5 March 2004¿ The Brazilian Senate on Thursday approved a bill that would impose new rules on the ailing electricity sector, hoping to both keep a lid on energy prices and attract badly needed investment.

The bill creates a new pool system for energy sales using public auctions and relieves industrial companies that produce energy for their own needs — such as aluminum and steel producers from paying a special tax.

Under the new bill, power is divided into two segments “old” energy from power plants whose construction had been amortized, and “new” power from recent projects. There will be separate auctions for each segment.

Another change is that power from plants that became operative after January 2000 will be considered new. The original plan had set the cut-off date in early 2003.

The change should help state oil giant Petrobras, which has some thermoelectric plants whose losses, due to a fall in power consumption, have affected the company’s otherwise stellar results, analysts said.

The new system will take full effect in 2006 — a year longer than originally planned.
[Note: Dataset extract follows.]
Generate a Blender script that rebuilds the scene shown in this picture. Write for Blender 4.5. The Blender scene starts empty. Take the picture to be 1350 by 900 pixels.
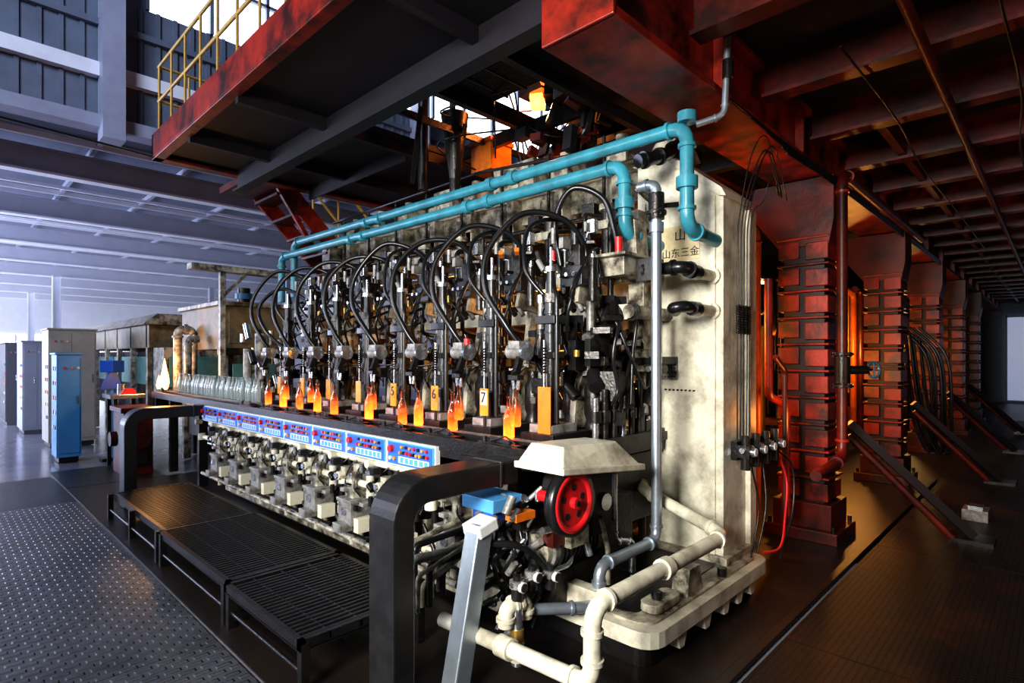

Next Tuesday, senators will also vote on some 40 amendments to the legislation and on a second bill that creates a company to manage pool trading. Among the changes that still need to be approved is passing pool purchase costs on to consumers.

The two bills with Senate’s amendments still have to return to the lower house for approval.

Power sector stocks that had mostly been off Thursday, rose after the vote, but fell soon afterward.

Industry executives and some analysts have complained the new system relies too much on government control. Still, many analysts agree the new rules will be better than the current uncertainty caused by the lack of clear regulations.

Analysts estimate the power sector needs up to $4bn in private investment every year. Failure to expand generating capacity could lead to an electricity supply crises like the one that occurred in 2001, when power rationing was imposed for nine months, they said.